Welches Potential birgt Big Data und Industrie 4.0 für Systemhäuser?

Patrick Steiner, Red Hat: "Bei Big Data und Industrie 4.0 geht es immer um individuelle Anwendungsszenarien"
Patrick Steiner, Red Hat: "Bei Big Data und Industrie 4.0 geht es immer um individuelle Anwendungsszenarien"
Foto: Red Hat

Patrick Steiner, Red Hat: Zunächst einmal eine kurze Skizze, wie Big Data und Industrie 4.0 zusammenpassen. Stark vereinfacht geht es darum, dass in einem Produktionsprozess eine Vielzahl von Daten anfallen; die Daten werden ermittelt und in einem Big Data-System für zeitnahe, detaillierte Analysen gespeichert. Die Auswertung kann sich auf eine einzelne Maschine oder den gesamten Prozess beziehen. In einer weiteren Sicht ist die "vertikale Integration" interessant.



Ziel dabei ist es, die Daten aus der Produktion mit denen anderer Unternehmensprozesse, etwa dem Engineering, dem Service oder dem Vertrieb, zu verbinden, um Ursache-Wirkungs-Zusammenhänge, beispielsweise für Qualitätsprobleme in der Fertigung, aufzuspüren und Gegenmaßnahmen einleiten zu können. Für Technologielieferanten, deren Produkte in der Fertigung eingesetzt werden, stellt sich daher die Frage, wie sie diese Big-Data- und Industrie-4.0-fähig machen.

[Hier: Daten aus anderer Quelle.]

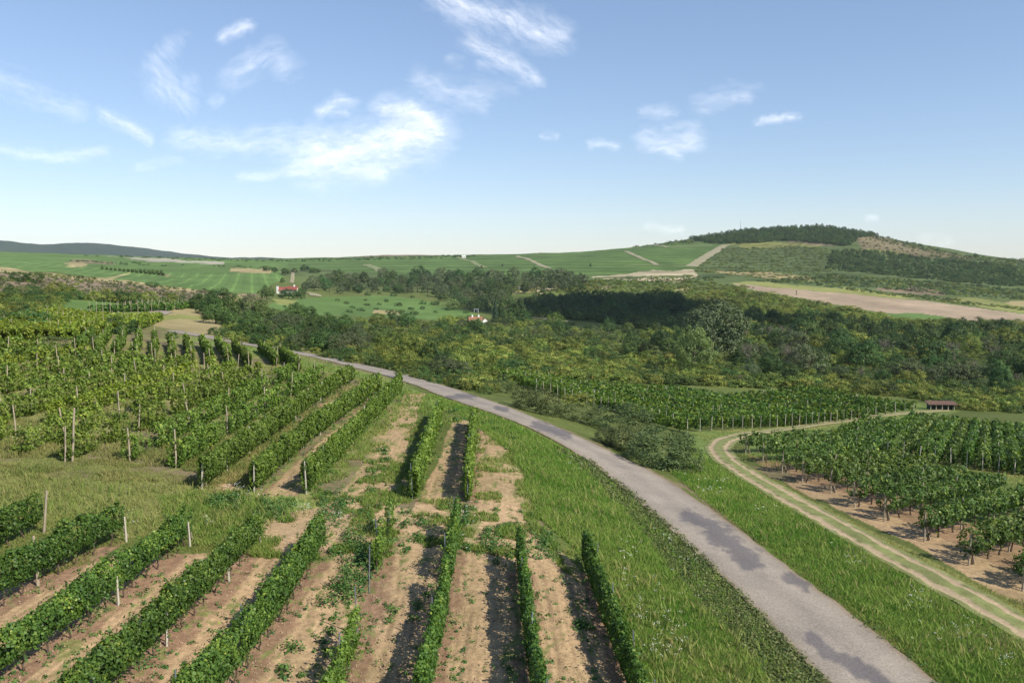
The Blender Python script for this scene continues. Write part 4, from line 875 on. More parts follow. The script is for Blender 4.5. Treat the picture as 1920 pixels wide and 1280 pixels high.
# dark line of trees beyond the road
forest([[(365,572),(400,580),(470,592),(560,610),(640,630),(700,648),(690,662),(640,668),(560,652),(480,642),(430,618),(385,598)]], 62, 22, ['round', 'round', 'round', 'round', 'grey'], (22, 46), (.9, 1.4), 'dark bushy tree in the line beyond the road bend', 'dark trees along the far side of the road', 1)
forest([[(690,640),(760,660),(850,690),(880,715),(800,706),(720,684)]], 14, 34, ['round', 'pale', 'round', 'grey'], (26, 48), (1.0, 1.5), 'dark bushy tree between the road and the olive scrub', 'dark trees beside the olive scrub', 2)
forest([[(560,598),(650,612),(760,606),(900,612),(1000,606),(1080,620),(1240,625),(1250,650),(1100,645),(900,635),(760,645),(640,625)]], 85, 26, ['round', 'round', 'pale', 'grey', 'thin', 'round'], (12, 30), (.9, 1.4), 'dark green tree in the valley belt', 'trees of the valley belt', 3)
forest([[(600,530),(740,525),(860,520),(1010,524),(1090,530),(1100,545),(960,552),(920,585),(860,575),(790,550),(640,552),(570,545)]], 165, 14, ['grey', 'round', 'thin', 'round', 'grey'], (12, 24), (.9, 1.4), 'grey green tree in the wood below the hillside vines', 'trees of the wood below the hillside vines', 4)
forest([[(1360,640),(1500,640),(1700,645),(1930,650),(1930,735),(1760,735),(1560,715),(1400,715)]], 80, 34, ['round', 'round', 'grey', 'round', 'pale', 'bare', 'round'], (18, 50), (.9, 1.4), 'rounded tree in the wood at the right of the valley', 'trees in the wood right of the willow', 5)
forest([[(1180,640),(1280,650),(1290,680),(1180,668)]], 8, 26, ['round'], (22, 36), (.9, 1.4), 'dark tree left of the pale willow', 'dark trees left of the willow', 6)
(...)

Da es bei Industrie 4.0 auch sehr stark darum geht, dass Produktionsverfahren und Prozesse im Hinblick auf Selbstoptimierung, Selbstkonfiguration und Selbstdiagnose erweitert werden, ergeben sich für Technologielieferanten und Systemintegratoren lukrative Chancen, ihre Produkte um derartige Funktionen zu erweitern.

Welche Big-Data- und Industrie-4.0-Produkte können Systemhäuser schon heute ihren Kunden anbieten?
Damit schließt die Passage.